**Written exercise:** Skip the pictures and extract all of the lines exactly as written.

**Data block:**

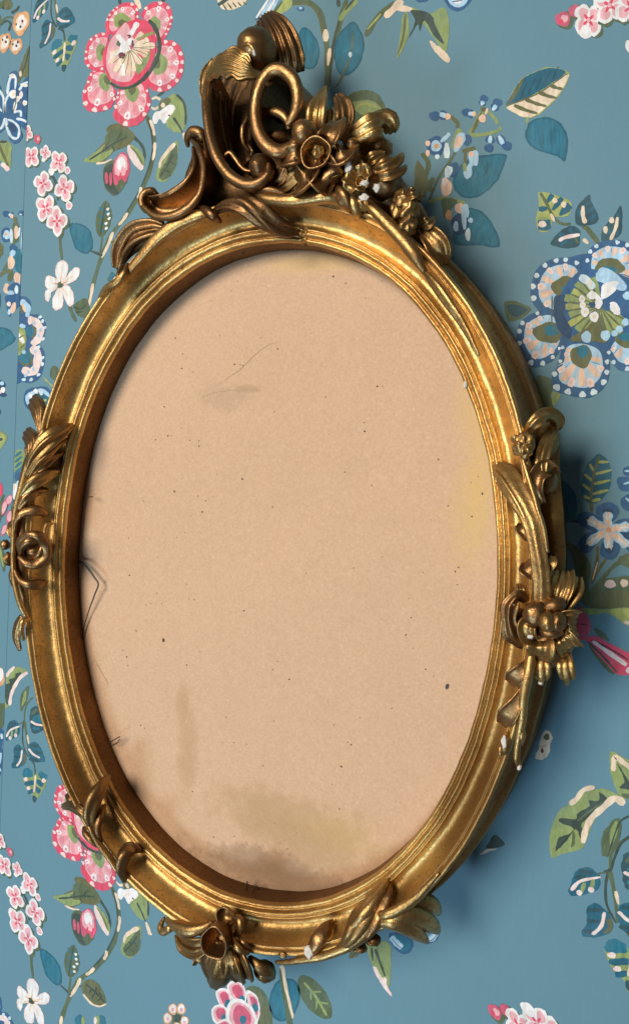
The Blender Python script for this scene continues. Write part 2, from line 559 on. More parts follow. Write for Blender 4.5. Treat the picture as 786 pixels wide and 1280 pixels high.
A.L('dkgreen', [(330, 178), (390, 140), (440, 105), (500, 75)], 7, 5).L('dkgreen', [(400, 135), (410, 100)], 5).L('dkgreen', [(450, 100), (470, 60)], 5).L('dkgreen', [(430, 110), (440, 140)], 5)
A.L('cream', [(360, 195), (400, 190), (430, 175)], 9, 6)
A.S('pale', [(500, 115), (520, 120), (545, 165), (572, 205), (560, 225), (530, 200), (505, 160)])
A.S('green', [(510, 110), (560, 140), (578, 190), (565, 200), (540, 160)]).L('olive', [(512, 120), (545, 155), (565, 195)], 5)
o = emit('printed_leaf', A, 1); copies(o, UP)
A = Art(20, 150, 3.573)
A.S('moss', [(400, 200), (440, 180), (480, 200), (505, 240), (490, 290), (460, 330), (435, 338), (405, 310), (390, 260)])
A.S('dkgreen', [(398, 215), (430, 195), (445, 230), (440, 290), (460, 325), (435, 332), (408, 305), (394, 260)])
A.S('rose', [(440, 190), (465, 150), (492, 148), (510, 190), (508, 240), (490, 280), (470, 260), (455, 290), (440, 285), (435, 240)])
A.S('pink', [(446, 190), (468, 155), (490, 160), (500, 195), (495, 240), (470, 250), (445, 240)])
A.S('white', [(455, 185), (475, 165), (490, 185), (490, 215), (478, 205), (468, 225), (455, 215)])
A.L('rose', [(405, 235), (408, 285)], 11, 13).L('rose', [(425, 235), (425, 292)], 9, 11).L('crimson', [(470, 235), (465, 270)], 8).L('crimson', [(498, 225), (490, 262)], 7)
o = emit('printed_bud', A, 2); copies(o, UP)
A = Art(20, 150, 3.573)
A.S('green', [(722, 88), (724, 140), (715, 210), (690, 255), (660, 278), (628, 262), (640, 200), (680, 140)])
A.S('moss', [(718, 110), (720, 190), (690, 250), (655, 270), (640, 240), (668, 190), (690, 150)])
A.L('cream', [(712, 105), (680, 140), (650, 180), (642, 215)], 16, 8)
A.L('dkgreen', [(705, 150), (680, 200), (640, 262)], 7, 4).L('dkgreen', [(680, 200), (660, 200)], 5).L('dkgreen', [(690, 185), (710, 200)], 5).L('dkgreen', [(665, 225), (690, 235)], 5)
o = emit('printed_leaf', A, 1); copies(o, UP)
A = Art(95, 0, 5.24)
A.L('dkgreen', [(535, 630), (580, 600)], 16).L('cream', [(498, 650), (530, 640), (556, 655)], 14).L('cream', [(495, 705), (520, 715), (545, 700)], 14)
A.S('green', [(600, 650), (640, 615), (690, 640), (725, 700), (725, 790), (715, 838), (680, 870), (620, 850), (590, 800), (620, 720)])
A.L('dkgreen', [(660, 620), (705, 670), (720, 740), (718, 820)], 14, 10).L('dkgreen', [(640, 770), (680, 830), (700, 870)], 14, 8)
A.L('cream', [(705, 870), (725, 920), (735, 945)], 18, 26)
A.S('olive', [(540, 700), (560, 660), (600, 640), (625, 660), (600, 690), (560, 730)])
A.S('white', [(505, 800), (515, 740), (560, 725), (600, 690), (640, 690), (648, 720), (610, 770), (580, 810), (550, 780), (530, 810)])
A.L('pale', [(560, 760), (600, 730)], 12).E('maroon', 612, 756, 8, 5).E('cream', 572, 690, 14, 16)
o = emit('printed_leaf', A, 1); copies(o, UP)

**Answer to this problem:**
The Blender Python script for this scene continues. Write part 2, from line 559 on. More parts follow. Write for Blender 4.5. Treat the picture as 786 pixels wide and 1280 pixels high.
A.L('dkgreen', [(330, 178), (390, 140), (440, 105), (500, 75)], 7, 5).L('dkgreen', [(400, 135), (410, 100)], 5).L('dkgreen', [(450, 100), (470, 60)], 5).L('dkgreen', [(430, 110), (440, 140)], 5)
A.L('cream', [(360, 195), (400, 190), (430, 175)], 9, 6)
A.S('pale', [(500, 115), (520, 120), (545, 165), (572, 205), (560, 225), (530, 200), (505, 160)])
A.S('green', [(510, 110), (560, 140), (578, 190), (565, 200), (540, 160)]).L('olive', [(512, 120), (545, 155), (565, 195)], 5)
o = emit('printed_leaf', A, 1); copies(o, UP)
A = Art(20, 150, 3.573)
A.S('moss', [(400, 200), (440, 180), (480, 200), (505, 240), (490, 290), (460, 330), (435, 338), (405, 310), (390, 260)])
A.S('dkgreen', [(398, 215), (430, 195), (445, 230), (440, 290), (460, 325), (435, 332), (408, 305), (394, 260)])
A.S('rose', [(440, 190), (465, 150), (492, 148), (510, 190), (508, 240), (490, 280), (470, 260), (455, 290), (440, 285), (435, 240)])
A.S('pink', [(446, 190), (468, 155), (490, 160), (500, 195), (495, 240), (470, 250), (445, 240)])
A.S('white', [(455, 185), (475, 165), (490, 185), (490, 215), (478, 205), (468, 225), (455, 215)])
A.L('rose', [(405, 235), (408, 285)], 11, 13).L('rose', [(425, 235), (425, 292)], 9, 11).L('crimson', [(470, 235), (465, 270)], 8).L('crimson', [(498, 225), (490, 262)], 7)
o = emit('printed_bud', A, 2); copies(o, UP)
A = Art(20, 150, 3.573)
A.S('green', [(722, 88), (724, 140), (715, 210), (690, 255), (660, 278), (628, 262), (640, 200), (680, 140)])
A.S('moss', [(718, 110), (720, 190), (690, 250), (655, 270), (640, 240), (668, 190), (690, 150)])
A.L('cream', [(712, 105), (680, 140), (650, 180), (642, 215)], 16, 8)
A.L('dkgreen', [(705, 150), (680, 200), (640, 262)], 7, 4).L('dkgreen', [(680, 200), (660, 200)], 5).L('dkgreen', [(690, 185), (710, 200)], 5).L('dkgreen', [(665, 225), (690, 235)], 5)
o = emit('printed_leaf', A, 1); copies(o, UP)
A = Art(95, 0, 5.24)
A.L('dkgreen', [(535, 630), (580, 600)], 16).L('cream', [(498, 650), (530, 640), (556, 655)], 14).L('cream', [(495, 705), (520, 715), (545, 700)], 14)
A.S('green', [(600, 650), (640, 615), (690, 640), (725, 700), (725, 790), (715, 838), (680, 870), (620, 850), (590, 800), (620, 720)])
A.L('dkgreen', [(660, 620), (705, 670), (720, 740), (718, 820)], 14, 10).L('dkgreen', [(640, 770), (680, 830), (700, 870)], 14, 8)
A.L('cream', [(705, 870), (725, 920), (735, 945)], 18, 26)
A.S('olive', [(540, 700), (560, 660), (600, 640), (625, 660), (600, 690), (560, 730)])
A.S('white', [(505, 800), (515, 740), (560, 725), (600, 690), (640, 690), (648, 720), (610, 770), (580, 810), (550, 780), (530, 810)])
A.L('pale', [(560, 760), (600, 730)], 12).E('maroon', 612, 756, 8, 5).E('cream', 572, 690, 14, 16)
o = emit('printed_leaf', A, 1); copies(o, UP)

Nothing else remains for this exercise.